THE TASK:
Check every line below for the word "Blender" and show those that hold it.

THE DATA:
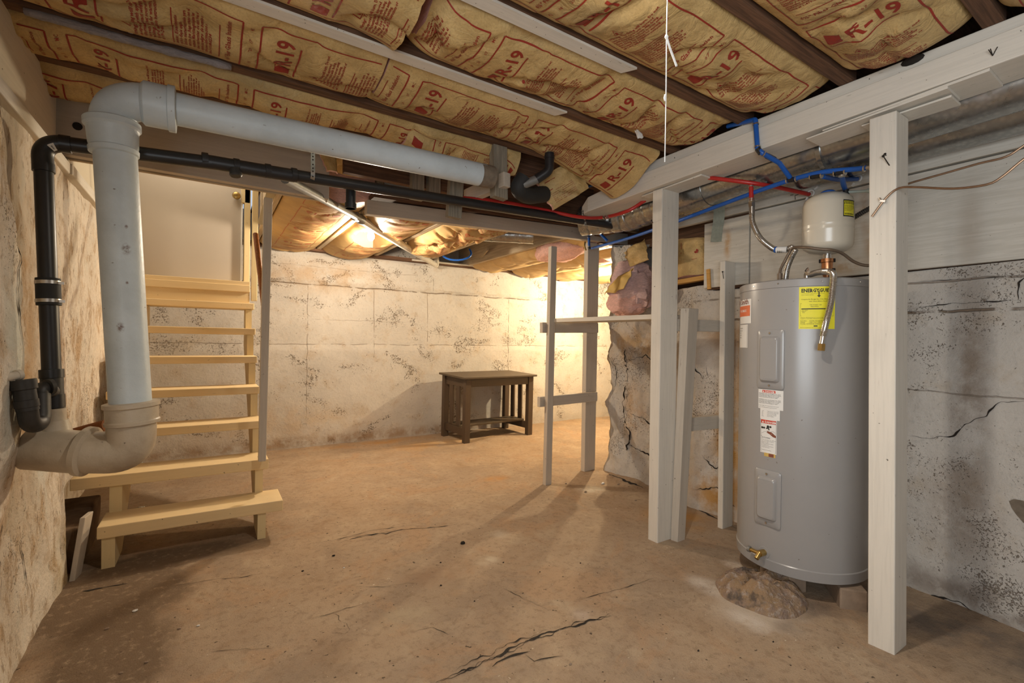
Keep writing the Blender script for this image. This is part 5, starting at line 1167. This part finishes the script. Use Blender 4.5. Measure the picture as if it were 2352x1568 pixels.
# ------------------------------------------------------------------ ducts, tubes and wires on the right
mb = MB(); mb.tube([(2.36, -1.65, 2.045), (2.36, .4, 2.03), (2.36, 1.25, 2.0), (2.36, 1.95, 1.967)], .1, 40, False); P, tt = resample([(2.36, 1.95, 1.967), (2.36, 2.0, 1.965)], .004)
for y in (1.60, 1.0, -.2): mb.tube([(2.36, y, 1.982+.02*(1.6-y)), (2.36, y+.018, 1.982+.02*(1.6-y))], .1025, 40, True)
one('round_duct', mb, M['galv'], 'rust spotted round metal duct alongside the beam', 'duct')
mb = MB(); mb.tube([(2.575, -1.65, 2.005), (2.575, .4, 2.01), (2.575, 1.9, 2.005)], .095, 40); one('round_duct', mb, M['galv'], 'second round metal duct tight against the right wall', 'duct')
mb = MB(); path = bendpath([(2.36, 1.95, 1.967), (2.36, 2.22, 1.955), (2.20, 2.50, 1.955)], .18, 10); P, tt = resample(path, .008)
mb.tube(P, .101*(1-.045*(np.abs(((tt/.075) % 1)-.5) > .40)), 36); one('duct_elbow', mb, M['galv'], 'segmented metal duct elbow behind the middle post', 'duct')
def tubething(name, pts, r, m, label, cat='tube', rings=(), fits=(), step=.012, bend=None):
    P = bendpath(pts, bend) if bend else spline(pts, step)
    t = thing(name, label, cat, P[len(P)//2])
    mb = MB(); mb.tube(P, r, 14); obj('tube', mb, M[m], t)
    for c, d in rings: mb = MB(); mb.lathe(np.array(c)-np.array(d)*.003, [(0, r), (.0005, r*1.28), (.006, r*1.28), (.0065, r)], d, 14); obj('crimp_ring', mb, M['steel'], t)
    for q in fits:
        mb = MB()
        for a, b in q: mb.tube([a, b], r*1.18, 12)
        obj('fitting', mb, M['fit'], t)
    return t
pr_ = .0105; XP = 2.25
qa = PX(1990, 385, XP); qb = PX(1820, 412, XP); qc = PX(1545, 512, 2.31); qd = PX(1440, 548, 2.45); qe = PY(1360, 570, 2.86)
dp = qa-qb; dp /= np.linalg.norm(dp); rings = []; fits = []
for x, y in ((1808, 414), (1829, 411), (1862, 406), (1887, 402), (1917, 398), (1941, 395), (1985, 387)): rings.append((PX(x, y, XP), dp))
for x0, y0, x1, y1 in ((1811, 413.5, 1826, 411.5), (1866, 405.5, 1884, 402.5), (1921, 397.5, 1938, 395.3)): fits.append([(PX(x0, y0, XP), PX(x1, y1, XP))])
tubething('cold_water_line', [qe, qd, qc, qb, qa], pr_, 'blue', 'long blue water tube running from the far frame to above the heater', 'tube', rings, fits)
mb = MB(); mb.tube([qa, qa+dp*.05], .009, 12); mb.tube([qa+dp*.012, qa+dp*.026], .0135, 6, smooth=False); one('pipe_adapter', mb, M['steel'], 'steel adapter on the blue tube end behind the right post', 'adapter')
u0_ = PX(1672, 290, 2.10); u1 = PX(1735, 274, 2.046); u2 = PX(1740, 342, 2.042); u3 = PX(1790, 374, 2.16); u4 = PX(1816, 410, XP)
tubething('cold_water_riser', [u0_, u1, u2, PX(1752, 352, 2.05), u3, u4], pr_, 'blue', 'short blue tube coming over the beam face down to the blue line', 'tube', [(PX(1736, 285, 2.046), (0, 0, 1)), (PX(1740, 337, 2.043), (0, 0, 1)), (PX(1753, 353, 2.05), (.5, -.3, -.2)), (PX(1705, 281, 2.072), (.5, -1, .1))], [[(PX(1740, 341, 2.042), PX(1748, 352, 2.05))], [(PX(1762, 358, 2.1), PX(1778, 366, 2.15))]], bend=.012)
tubething('cold_water_branch', [PX(1932, 397, XP), PX(1938, 425, 2.38), PX(1943, 440, 2.45)], pr_, 'blue', 'short blue branch tube dropping behind the expansion tank', 'tube', [(PX(1934, 404, XP), (0, 0, 1))], [[(PX(1943, 436, 2.42), PX(1944, 446, 2.42))]])
mb = MB(); mb.tube([PX(1945, 441, 2.42), PX(2000, 438, 2.42)], .006, 10); mb.tube([PX(1992, 438, 2.42), PX(2006, 438, 2.42)], .010, 8); one('clear_hose', mb, M['clearblue'], 'thin clear hose running from the blue branch behind the right post', 'hose')
tubething('cold_water_stub', [PX(1890, 405, 2.30), PX(1925, 412, 2.45), PX(1968, 411, 2.655)], pr_, 'blue', 'dusty blue tube stub clamped to the wall board', 'tube')
def talon(c, lab):
    mb = MB(); c = np.array(c); a_ = np.linspace(-.4, PI*1.35, 16); mb.tube([c+np.array([0, .016*math.cos(q), .016*math.sin(q)]) for q in a_], .0045, 8); mb.bar(c+np.array([.006, -.016, .016]), c+np.array([.006, -.034, .030]), .012, .008); mb.bar(c+np.array([.006, .016, -.016]), c+np.array([.006, .026, -.030]), .010, .008); return one('pipe_clip', mb, M['paper'], lab, 'clip')
talon(PX(1970, 410, 2.655), 'white clip holding the dusty blue stub'); talon(PX(1862, 444, 2.65), 'white clip holding the red tube end')
r1 = PX(1630, 408, 2.17); r2 = PX(1725, 420, XP); r3 = PX(1858, 446, 2.65)
tubething('hot_water_line', [PX(1560, 399, 2.14), r1, r2, PX(1775, 428, 2.36), r3], pr_, 'red', 'red hot water tube crossing to the wall clip above the heater', 'tube', [(PX(1745, 423, 2.29), (.5, -.5, 0)), (PX(1758, 425.5, 2.32), (.5, -.5, 0))], [[(PX(1720, 419, XP), PX(1733, 421.5, 2.27))]])
tubething('hot_water_drop', [PX(1725, 424, XP), PX(1726, 462, XP)], pr_*1.02, 'red', 'short upright red tube above the curved steel hose', 'tube', [(PX(1725, 428, XP), (0, 0, 1)), (PX(1726, 457, XP), (0, 0, 1)), (PX(1726, 461, XP), (0, 0, 1))])
# red and blue lines crossing by the drain line
tubething('hot_water_line', [PY(985, 446, 2.36), PY(1035, 452, 2.32), PY(1150, 463, 2.30), PY(1250, 482, 2.26), PY(1330, 498, 2.18), PX(1385, 499, 2.10), PX(1440, 485, 2.13), PX(1482, 460, 2.20)], pr_, 'red', 'long red tube running beside the black drain and under the beam end', 'tube', [(PX(1388, 499, 2.10), (0, -1, 0)), (PX(1394, 498.5, 2.10), (0, -1, 0))])
tubething('cold_water_line', [PY(1095, 458, 2.40), PY(1190, 470, 2.38), PY(1290, 491, 2.36), PY(1345, 503, 2.35), PY(1395, 516, 2.36)], pr_, 'blue', 'dark blue tube just under the red tube beside the black drain', 'tube', [(PY(1187, 469.5, 2.38), (1, 0, 0)), (PY(1191, 470.3, 2.38), (1, 0, 0)), (PY(1288, 491, 2.36), (1, 0, 0)), (PY(1297, 493, 2.36), (1, 0, 0))])
tubething('cold_water_loop', [PY(1300, 452, 2.62), PY(1345, 432, 2.45), PY(1382, 416, 2.30)], .009, 'blue', 'short blue tube in the dark beside the beam end', 'tube', [(PY(1372, 420, 2.34), (1, 0, 0))])
tubething('cold_water_drop', [PY(1352, 527, 2.84), PY(1353, 570, 2.84)], pr_, 'blue', 'upright blue tube at the far frame post top', 'tube', [(PY(1352, 545, 2.84), (0, 0, 1)), (PY(1353, 566, 2.84), (0, 0, 1))], [[(PY(1353, 566, 2.84), PY(1353.5, 572, 2.84))]])
tubething('cold_water_spur', [PY(1368, 526, 2.70), PY(1395, 553, 2.62)], pr_, 'blue', 'slanting blue spur joining the long blue line near the frame', 'tube')
mb = MB(); mb.tube(spline([PY(1344, 555, 2.83), PY(1343, 565, 2.83), PY(1346, 575, 2.83)], .006), .006, 8); one('valve_lever', mb, M['brass'], 'small brass lever beside the upright blue tube', 'lever')
# copper tubes, flexible conduit, hanging tape on the right
mb = MB(); mb.tube(spline([PX(2420, 318, 2.04), PX(2352, 365, 2.04), PX(2300, 407, 2.04), PX(2265, 424, 2.04), PX(2190, 433, 2.04), PX(2110, 430, 2.042), PX(2065, 432, 2.045), PX(2035, 455, 2.045), PX(2003, 497, 2.045)], .012), .0038, 8); cu_ = one('copper_tube', mb, M['tubecu'], 'thin dull copper tube bent across the face of the right post', 'tube')
mb = MB(); c = PX(2028, 462, 2.043); mb.bar(c-np.array([0, .008, .003]), c+np.array([0, .008, .003]), .012, .007); mb.lathe(c+np.array([-.004, .006, .006]), [(0, .004), (.008, .004)], (0, .4, 1), 8); obj('tube_clip', mb, M['steel'], cu_)
mb = MB(); mb.tube(spline([PX(2420, 290, 2.25), PX(2352, 334, 2.25), PX(2310, 360, 2.25), PX(2250, 375, 2.25), PX(2180, 395, 2.25), PX(2095, 419, 2.25), PX(2060, 432, 2.25)], .012), .0040, 8); one('copper_tube', mb, M['tubecu'], 'thin copper tube passing behind the right post', 'tube')
mb = MB(); corrugated(mb, [t_top(1960, 500, 2.72), t_top(2005, 475, 2.74), t_top(2060, 455, 2.76)], .011, .008, .14, 12); one('flexible_conduit', mb, plain('dark flex', (.10, .09, .08), .4, .5), 'dark ribbed conduit between the expansion tank and right post', 'conduit')
P = [PX(1652, 470, 2.50), PX(1651, 500, 2.50), PX(1647, 530, 2.50), PX(1644, 556, 2.51)]; sd = np.array([.028*.4, -.028, 0]); mb = MB(); S_ = spline(P, .01); G = [[p-sd+np.array([0, 0, .004*math.sin(i)]), p, p+sd] for i, p in enumerate(S_)]; mb.grid(G); mb.grid([[q+np.array([.002, 0, 0]) for q in r] for r in G]); one('duct_tape', mb, plain('grey cloth tape', (.27, .28, .22), .7, 0, .2, 60), 'strip of grey-green cloth tape hanging from the duct', 'tape')
mb = MB(); c = PX(1822, 447, 2.66); mb.tube([c, c+np.array([-.03, .0, -.008])], .0016, 6); mb.tube([PX(1827, 458, 2.66), PX(1826, 449, 2.66), PX(1850, 440, 2.655)], .0016, 6); one('wire_tie', mb, M['dark'], 'twist of dark wire and a nail beside the red tube clip', 'wire')

# pull string hanging in front of the ceiling, with its lamp just above the frame
qs0 = t_top(1535, -95, 1.2); qs1 = t_top(1531, 85, 1.2); qs2 = t_top(1527, 372, 1.2)
t = thing('pull_string', 'thin white pull string with a knot hanging from the ceiling lamp', 'string', qs2)
mb = MB(); mb.tube(spline([qs0, qs1, t_top(1530, 200, 1.2), qs2], .02), .0014, 6); obj('cord', mb, M['paper'], t)
mb = MB(); mb.tube(spline([qs1, t_top(1538, 108, 1.2), t_top(1546, 130, 1.2), t_top(1554, 152, 1.2)], .01), [.0018, .0024, .003, .0034, .0036, .0036, .003][:len(spline([qs1, t_top(1538, 108, 1.2), t_top(1546, 130, 1.2), t_top(1554, 152, 1.2)], .01))] if False else .0028, 6); mb.lathe(qs1-np.array([0, 0, .006]), [(0, .002), (.006, .005), (.012, .002)], (0, 0, 1), 8); obj('knot_tail', mb, M['paper'], t)
mb = MB(); mb.lathe(t_top(1527, 232, 1.2), [(0, .0014), (.008, .003), (.016, .0014)], (0, 0, 1), 8); obj('lower_knot', mb, M['paper'], t)

# ------------------------------------------------------------------ lamps and added fill
def emis(name, c, s):
    m = bpy.data.materials.new(name); m.use_nodes = True; b = m.node_tree.nodes['Principled BSDF']; b.inputs['Emission Color'].default_value = (*c, 1); b.inputs['Emission Strength'].default_value = s; b.inputs['Base Color'].default_value = (.8, .8, .8, 1); return m
def bulb(loc, power, c, label, r=.03, glow=25):
    loc = np.array(loc, float); t = thing('lamp', label, 'lamp', loc)
    mb = MB(); mb.lathe(loc+np.array([0, 0, .045]), [(-.075, .003), (-.07, .016), (-.05, .028), (-.03, .030), (-.01, .022), (.005, .014)], (0, 0, 1), 20); obj('bulb', mb, emis('lit bulb', c, glow), t)
    mb = MB(); mb.lathe(loc+np.array([0, 0, .05]), [(0, .016), (.02, .018), (.03, .045), (.05, .05)], (0, 0, 1), 24); obj('lamp_holder', mb, M['cream'], t)
    l = bpy.data.lights.new('bulb_light', 'POINT'); l.energy = power; l.color = c; l.shadow_soft_size = r; lo = bpy.data.objects.new('bulb_light', l); COL.objects.link(lo); lo.location = tuple(loc-np.array([0, 0, .07])); return t
WARM = (1., .70, .40)
bulb(PY(852, 545, 3.95)+np.array([0, 0, .0]), 52, (1., .84, .64), 'glowing bulb in the torn batt over the far room', .05, 45)
bulb((4.15, 4.05, 1.86), 122, (1., .82, .54), 'lit bulb in the side room behind the stone wall end')
CL = np.array([.90, .87, 2.045])
t = thing('lamp', 'reflector bulb at the ceiling just above the picture', 'lamp', CL)
mb = MB(); mb.lathe(CL, [(-.018, .004), (-.017, .026), (-.005, .030), (.03, .022), (.045, .014), (.08, .014)], (0, 0, 1), 20); obj('bulb', mb, emis('lit reflector bulb', (1., .92, .8), 12), t)
l = bpy.data.lights.new('reflector_light', 'SPOT'); l.energy = 41; l.color = (1., .91, .79); l.spot_size = math.radians(176); l.spot_blend = .9; l.shadow_soft_size = .04
lo = bpy.data.objects.new('reflector_light', l); COL.objects.link(lo); lo.location = tuple(CL-np.array([0, 0, .03]))
def area(loc, rot, sx, sy, e, c, nm='fill_light'):
    l = bpy.data.lights.new(nm, 'AREA'); l.shape = 'RECTANGLE'; l.size = sx; l.size_y = sy; l.energy = e; l.color = c
    o = bpy.data.objects.new(nm, l); COL.objects.link(o); o.location = loc; o.rotation_euler = rot; return o
area((-.60, -.71, 1.15), (math.radians(118), 0, math.radians(-78)), 1.6, .95, 36, (.90, .96, 1.), 'cool_fill_light')  # cool fill added behind the camera, tilted up to brighten the ceiling
area((-.1, 4.0, 2.75), (0, 0, 0), .6, .5, 5, (1., .86, .66), 'stairwell_light')
w = bpy.data.worlds.new('world'); sc.world = w; w.use_nodes = True; w.node_tree.nodes['Background'].inputs[0].default_value = (.6, .7, .85, 1); w.node_tree.nodes['Background'].inputs[1].default_value = .6
for o in list(bpy.data.objects):
    if '_o' in o: del o['_o']
vs = sc.view_settings; vs.view_transform = 'Standard'; vs.look = 'None'; vs.gamma = 1; vs.use_curve_mapping = False; vs.exposure = .58
sc.cycles.adaptive_threshold = .04; sc.cycles.max_bounces = 7; sc.cycles.diffuse_bounces = 4; sc.cycles.glossy_bounces = 3; sc.cycles.sample_clamp_indirect = 4; sc.cycles.caustics_reflective = False; sc.cycles.caustics_refractive = False
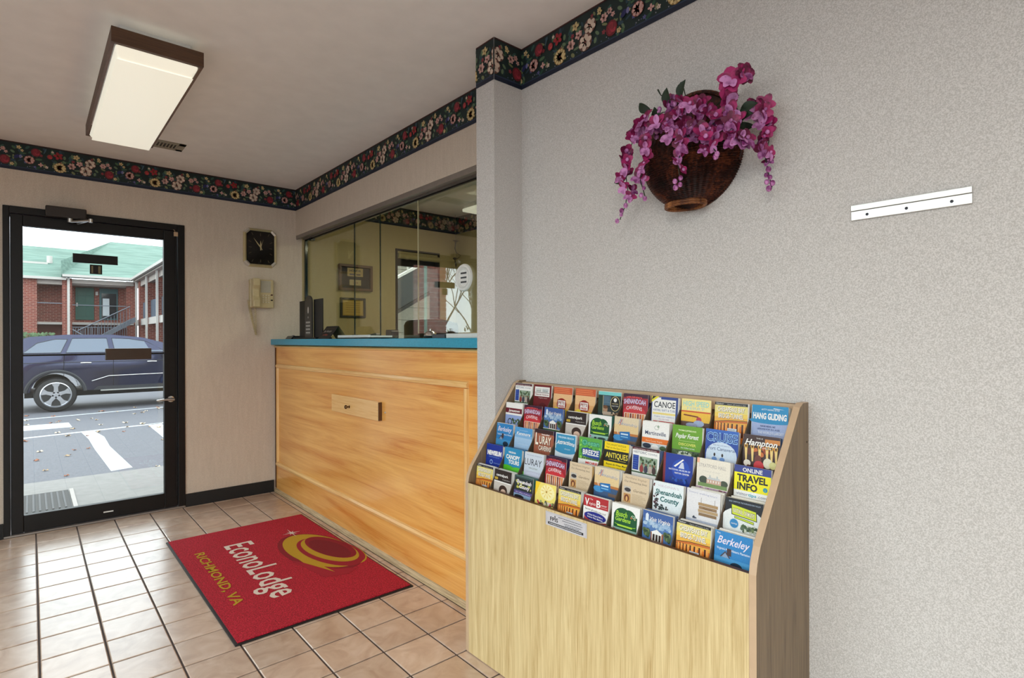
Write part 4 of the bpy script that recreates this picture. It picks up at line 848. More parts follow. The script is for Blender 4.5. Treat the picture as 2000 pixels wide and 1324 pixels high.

TASK OUTPUT:
Keep writing the Blender script for this image. This is part 5, starting at line 1167. This part finishes the script. Use Blender 4.5. Measure the picture as if it were 2352x1568 pixels.
Write part 4 of the bpy script that recreates this picture. It picks up at line 848. More parts follow. The script is for Blender 4.5. Treat the picture as 2000 pixels wide and 1324 pixels high.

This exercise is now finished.